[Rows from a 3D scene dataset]
>> Begin

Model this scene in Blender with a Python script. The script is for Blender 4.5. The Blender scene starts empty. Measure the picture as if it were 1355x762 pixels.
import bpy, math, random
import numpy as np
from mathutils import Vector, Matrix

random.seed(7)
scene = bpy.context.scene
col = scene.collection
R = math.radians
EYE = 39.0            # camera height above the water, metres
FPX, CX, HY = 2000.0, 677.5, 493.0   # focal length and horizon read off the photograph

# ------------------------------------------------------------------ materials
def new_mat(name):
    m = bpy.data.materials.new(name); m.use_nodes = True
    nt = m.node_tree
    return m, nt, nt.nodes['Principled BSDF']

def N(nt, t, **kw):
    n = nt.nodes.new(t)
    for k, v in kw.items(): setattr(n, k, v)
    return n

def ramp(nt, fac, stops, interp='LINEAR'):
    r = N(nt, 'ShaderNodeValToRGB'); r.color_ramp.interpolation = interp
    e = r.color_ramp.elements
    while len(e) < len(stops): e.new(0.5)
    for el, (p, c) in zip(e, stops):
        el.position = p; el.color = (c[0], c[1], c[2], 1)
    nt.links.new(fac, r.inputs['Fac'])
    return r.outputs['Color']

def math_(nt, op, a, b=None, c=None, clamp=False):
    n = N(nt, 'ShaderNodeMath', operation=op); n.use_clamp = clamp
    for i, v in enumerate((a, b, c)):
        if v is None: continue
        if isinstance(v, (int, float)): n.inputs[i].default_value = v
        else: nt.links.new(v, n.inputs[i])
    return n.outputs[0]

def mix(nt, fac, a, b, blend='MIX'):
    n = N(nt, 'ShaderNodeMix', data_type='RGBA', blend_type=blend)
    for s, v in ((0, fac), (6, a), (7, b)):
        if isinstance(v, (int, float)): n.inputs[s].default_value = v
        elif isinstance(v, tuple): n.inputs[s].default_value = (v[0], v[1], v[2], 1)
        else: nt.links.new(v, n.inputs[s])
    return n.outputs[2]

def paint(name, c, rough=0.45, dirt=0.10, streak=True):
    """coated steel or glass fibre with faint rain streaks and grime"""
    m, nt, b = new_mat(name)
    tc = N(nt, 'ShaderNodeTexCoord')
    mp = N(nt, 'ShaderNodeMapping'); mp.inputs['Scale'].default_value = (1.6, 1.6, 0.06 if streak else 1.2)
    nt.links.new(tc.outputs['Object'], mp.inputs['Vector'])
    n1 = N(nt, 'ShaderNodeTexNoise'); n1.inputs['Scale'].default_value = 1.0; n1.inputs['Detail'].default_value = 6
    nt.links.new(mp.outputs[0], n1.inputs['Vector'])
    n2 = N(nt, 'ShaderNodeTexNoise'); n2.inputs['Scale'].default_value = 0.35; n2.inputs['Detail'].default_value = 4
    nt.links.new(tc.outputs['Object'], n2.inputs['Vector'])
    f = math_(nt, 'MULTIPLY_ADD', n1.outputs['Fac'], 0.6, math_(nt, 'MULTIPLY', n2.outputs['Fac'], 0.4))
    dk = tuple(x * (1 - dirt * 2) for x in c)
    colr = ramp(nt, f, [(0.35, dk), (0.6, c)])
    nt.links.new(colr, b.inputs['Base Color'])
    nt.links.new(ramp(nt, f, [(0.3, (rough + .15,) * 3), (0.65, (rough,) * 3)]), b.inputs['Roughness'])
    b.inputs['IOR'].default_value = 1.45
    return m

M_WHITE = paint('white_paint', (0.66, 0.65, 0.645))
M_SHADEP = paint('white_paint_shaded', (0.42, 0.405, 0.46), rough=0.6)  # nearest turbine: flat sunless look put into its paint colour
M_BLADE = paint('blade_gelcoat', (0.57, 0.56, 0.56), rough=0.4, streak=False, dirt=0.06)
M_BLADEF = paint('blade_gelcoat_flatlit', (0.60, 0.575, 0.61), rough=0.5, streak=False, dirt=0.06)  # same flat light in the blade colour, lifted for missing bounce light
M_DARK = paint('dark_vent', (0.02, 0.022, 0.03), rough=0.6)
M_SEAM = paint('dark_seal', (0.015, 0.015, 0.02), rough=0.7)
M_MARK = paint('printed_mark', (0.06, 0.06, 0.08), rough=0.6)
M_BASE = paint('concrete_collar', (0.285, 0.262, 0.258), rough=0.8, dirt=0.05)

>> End
>> Begin

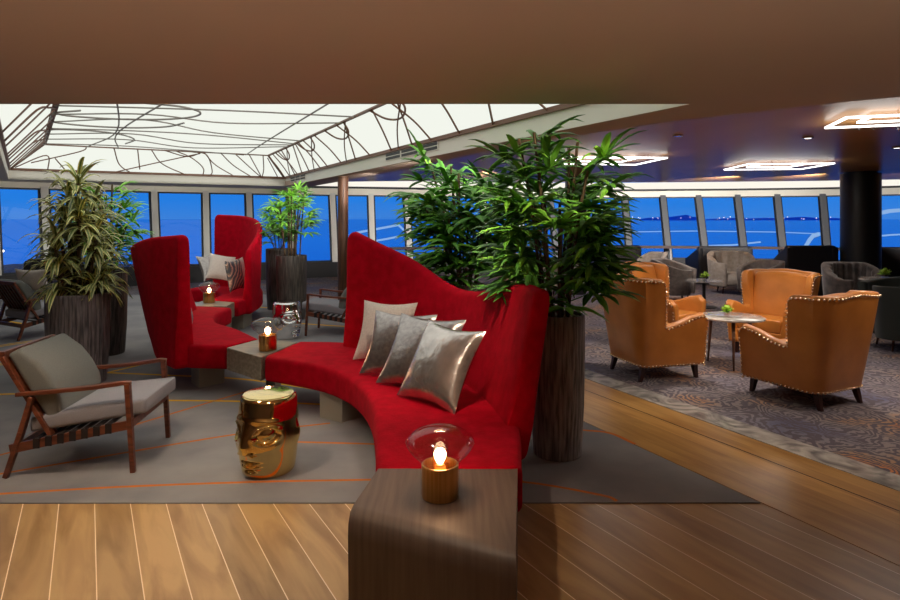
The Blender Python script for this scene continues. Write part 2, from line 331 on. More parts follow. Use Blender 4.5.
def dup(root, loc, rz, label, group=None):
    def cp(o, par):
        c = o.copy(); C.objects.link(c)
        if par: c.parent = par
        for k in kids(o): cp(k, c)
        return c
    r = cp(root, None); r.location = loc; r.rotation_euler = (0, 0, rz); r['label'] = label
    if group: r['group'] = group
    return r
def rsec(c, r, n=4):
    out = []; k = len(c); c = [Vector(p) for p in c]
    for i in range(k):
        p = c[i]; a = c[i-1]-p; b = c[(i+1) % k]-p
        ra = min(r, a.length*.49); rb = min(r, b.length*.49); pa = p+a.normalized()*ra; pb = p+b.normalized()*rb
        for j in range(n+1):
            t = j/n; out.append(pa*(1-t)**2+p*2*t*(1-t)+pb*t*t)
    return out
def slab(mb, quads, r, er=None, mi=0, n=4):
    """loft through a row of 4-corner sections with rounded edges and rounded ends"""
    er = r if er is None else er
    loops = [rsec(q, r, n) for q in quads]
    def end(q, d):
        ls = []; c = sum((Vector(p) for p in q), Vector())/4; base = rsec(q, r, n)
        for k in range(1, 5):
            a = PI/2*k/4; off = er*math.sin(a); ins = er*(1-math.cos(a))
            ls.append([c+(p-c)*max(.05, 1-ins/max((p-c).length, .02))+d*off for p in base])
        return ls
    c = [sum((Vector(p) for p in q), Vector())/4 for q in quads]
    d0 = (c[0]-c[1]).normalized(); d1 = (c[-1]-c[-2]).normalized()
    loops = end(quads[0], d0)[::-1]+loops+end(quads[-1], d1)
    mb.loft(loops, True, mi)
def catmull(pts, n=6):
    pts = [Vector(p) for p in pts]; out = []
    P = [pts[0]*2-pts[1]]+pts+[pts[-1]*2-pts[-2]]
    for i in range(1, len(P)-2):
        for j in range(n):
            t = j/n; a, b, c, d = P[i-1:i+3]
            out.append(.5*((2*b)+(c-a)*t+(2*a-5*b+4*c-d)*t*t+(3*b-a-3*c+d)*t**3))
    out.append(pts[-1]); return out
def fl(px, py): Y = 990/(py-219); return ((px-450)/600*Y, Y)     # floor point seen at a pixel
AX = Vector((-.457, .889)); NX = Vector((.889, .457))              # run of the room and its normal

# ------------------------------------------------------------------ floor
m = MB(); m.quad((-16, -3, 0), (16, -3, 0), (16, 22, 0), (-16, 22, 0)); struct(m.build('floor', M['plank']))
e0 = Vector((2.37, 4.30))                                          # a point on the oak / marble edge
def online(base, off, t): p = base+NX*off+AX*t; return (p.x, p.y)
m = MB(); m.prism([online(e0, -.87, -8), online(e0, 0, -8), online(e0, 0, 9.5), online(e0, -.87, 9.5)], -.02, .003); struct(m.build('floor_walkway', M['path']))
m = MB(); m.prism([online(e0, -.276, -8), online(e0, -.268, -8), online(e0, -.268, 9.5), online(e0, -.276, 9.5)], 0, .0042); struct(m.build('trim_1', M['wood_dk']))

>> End

◆ **Problem description**: Copy exactly the lines from the line with "Model this scene" up to and including the line with "from mathutils import Vector, Matrix", and no other lines.

◆ **Full response**:
Model this scene in Blender with a Python script. The script is for Blender 4.5. The Blender scene starts empty. Measure the picture as if it were 1355x762 pixels.
import bpy, math, random
import numpy as np
from mathutils import Vector, Matrix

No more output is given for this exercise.